>> start RAW DATA

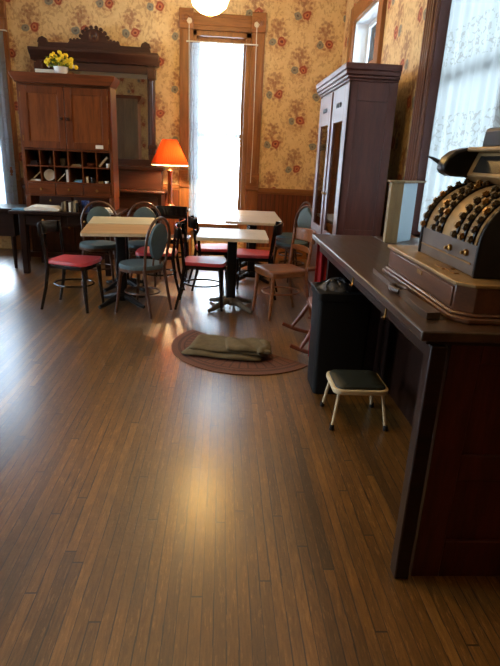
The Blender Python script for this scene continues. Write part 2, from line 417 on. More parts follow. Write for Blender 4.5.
def dup(root, label, loc, rz=0.0, group=None):
    r = root.copy(); COL.objects.link(r); r.location = loc; r.rotation_euler = (0, 0, rz); r['label'] = label
    if group: r['group'] = group
    for ch in list(root.children):
        c = ch.copy(); COL.objects.link(c); c.parent = r
        for g in ch.children:
            d = g.copy(); COL.objects.link(d); d.parent = c
    return r
def TR(x=0, y=0, z=0, rz=0, rx=0, ry=0): return Matrix.Translation((x, y, z)) @ Euler((rx, ry, rz)).to_matrix().to_4x4()
def rrect(w, d, r, n=5):     # rounded rectangle polygon centred on origin
    pts = []
    for sx, sy, a0 in ((1, 1, 0), (-1, 1, 90), (-1, -1, 180), (1, -1, 270)):
        for k in range(n+1):
            a = RAD(a0+90*k/n); pts.append((sx*(w/2-r)+r*cos(a), sy*(d/2-r)+r*sin(a)))
    return pts
def cushion(poly, z0, z1, dome, n=4):
    # puffed seat from an outline: returns MB
    m = MB(); N = len(poly); vs = [(x, y, z0) for x, y in poly]; 
    cx = sum(p[0] for p in poly)/N; cy = sum(p[1] for p in poly)/N
    rings = [(1.0, z0), (1.0, z1-.4*(z1-z0))]
    for k in range(1, n+1):
        t = k/n; rings.append((1-t*.95 if k > 1 else .965, z1 + dome*(1-(1-t)**2)))
    vs = [(cx+(x-cx)*s_, cy+(y-cy)*s_, z) for s_, z in rings for x, y in poly]; fs = []
    for i in range(len(rings)-1):
        for k in range(N): fs.append((i*N+k, i*N+(k+1) % N, (i+1)*N+(k+1) % N, (i+1)*N+k))
    fs.append(tuple(range(N))[::-1]); fs.append(tuple((len(rings)-1)*N+k for k in range(N)))
    return m.add(vs, fs)

# ------------------------------------------------------------------ room
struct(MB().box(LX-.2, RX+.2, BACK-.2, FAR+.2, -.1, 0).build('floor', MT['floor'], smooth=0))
struct(MB().box(LX-.2, RX+.2, BACK-.2, FAR+.2, CEIL, CEIL+.1).build('ceiling', MT['plaster'], smooth=0))
def wall_y(name, y0, y1, x0, x1, holes):
    m = MB(); xs = x0
    for (a, b, c, d) in sorted(holes):
        m.box(xs, a, y0, y1, 0, CEIL); m.box(a, b, y0, y1, 0, c); m.box(a, b, y0, y1, d, CEIL); xs = b
    m.box(xs, x1, y0, y1, 0, CEIL); return struct(m.build(name, MT['paper'], smooth=0))
def wall_x(name, x0, x1, y0, y1, holes):
    m = MB(); ys = y0
    for (a, b, c, d) in sorted(holes):
        m.box(x0, x1, ys, a, 0, CEIL)
        if c > 0: m.box(x0, x1, a, b, 0, c)
        m.box(x0, x1, a, b, d, CEIL); ys = b
    m.box(x0, x1, ys, y1, 0, CEIL); return struct(m.build(name, MT['paper'], smooth=0))
W1 = (-.45, .34, .42, 3.05); W2 = (-4.05, -3.08, .42, 3.05)
wall_y('wall_far', FAR, FAR+.2, LX, RX, [W1, W2])
W3 = (2.3, 4.50, .9, 3.3); TW = (6.2, 7.4, 2.52, 3.1)
wall_x('wall_right', RX, RX+.2, BACK, FAR, [W3, (6.2, 7.4, 0, 3.1)])
W5 = (2.0, 3.2, .8, 3.0); W6 = (5.0, 6.2, .8, 3.0)  # unseen left-wall windows, added to bring soft daylight into the room
wall_x('wall_left', LX-.2, LX, BACK, FAR, [W5, W6])
wall_y('wall_back', BACK-.2, BACK, LX, RX, [])

# wainscot, rails, baseboards, crown
def runs(name, segs, y, d, z0, z1, mat, bevel=0.0, axis='y'):
    for i, (a, b) in enumerate(segs):
        m = MB(); 
        if axis == 'y': m.box(a, b, y, y+d, z0, z1)
        else: m.box(y, y+d, a, b, z0, z1)
        struct(m.build('%s_%d' % (name, i+1) if not name.startswith('base') else name, mat, smooth=0, bevel=bevel))
ti = [0]
def trim(m, mat, bevel=.004): ti[0] += 1; return struct(m.build('trim_%d' % ti[0], mat, smooth=0, bevel=bevel))
for a, b in ((LX, -4.23), (-2.90, -.63), (.52, RX-.012)):
    trim(MB().box(a, b, FAR-.02, FAR, .16, .98), MT['bead'], 0)
    trim(MB().box(a, b, FAR-.045, FAR, .98, 1.035).box(a, b, FAR-.03, FAR, .95, .98), MT['trimx'])
    struct(MB().box(a, b, FAR-.03, FAR, 0, .16).build('baseboard_far', MT['trimx'], smooth=0, bevel=.004))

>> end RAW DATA

● EXERCISE TASK: In the material above, tally every line with the string "from" in it, then give that number alone.

● FULL RESPONSE: 2